When we see that there is no possibility of change, transformation, and discovery we realize that there is no crisis and thus no real story. The actors are shouting, but they stand of different stages doing exactly what they’ve always done. Its like French cinema.

And that is the real crisis faced by American United Methodism: it has become boring. Other Christians are fighting demons, death, poverty, violence, terrorism, and oppression. They live in crisis that demand decisive choices every day. Their true character and identity as Christian is being constantly tested. And thus they are evolving, becoming something new, deep, rich, and interesting.

American Methodists claim a crisis, but in fact we made our choices about who we are more than a century ago and have no intention of changing.

It doesn’t have to be this way. I know we can’t live in the same house; too much drama and too little drive.
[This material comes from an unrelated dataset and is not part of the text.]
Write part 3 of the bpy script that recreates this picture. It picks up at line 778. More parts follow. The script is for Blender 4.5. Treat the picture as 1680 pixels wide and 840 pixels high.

And what is more boring that waiting for the executor to read the will and divide the property.

Yet we do agree that the poor need to be fed, the naked clothed, the sick healed, the grieving comforted, demons be cast out, God be worshiped and God’s grace and love be proclaimed. Its hard to say what challenges will arise as we undertake those tasks, but certainly the inevitable crisis of facing down the enemies of God’s Reign instead of one another will be what reveals who we really are, and makes our story once again compelling.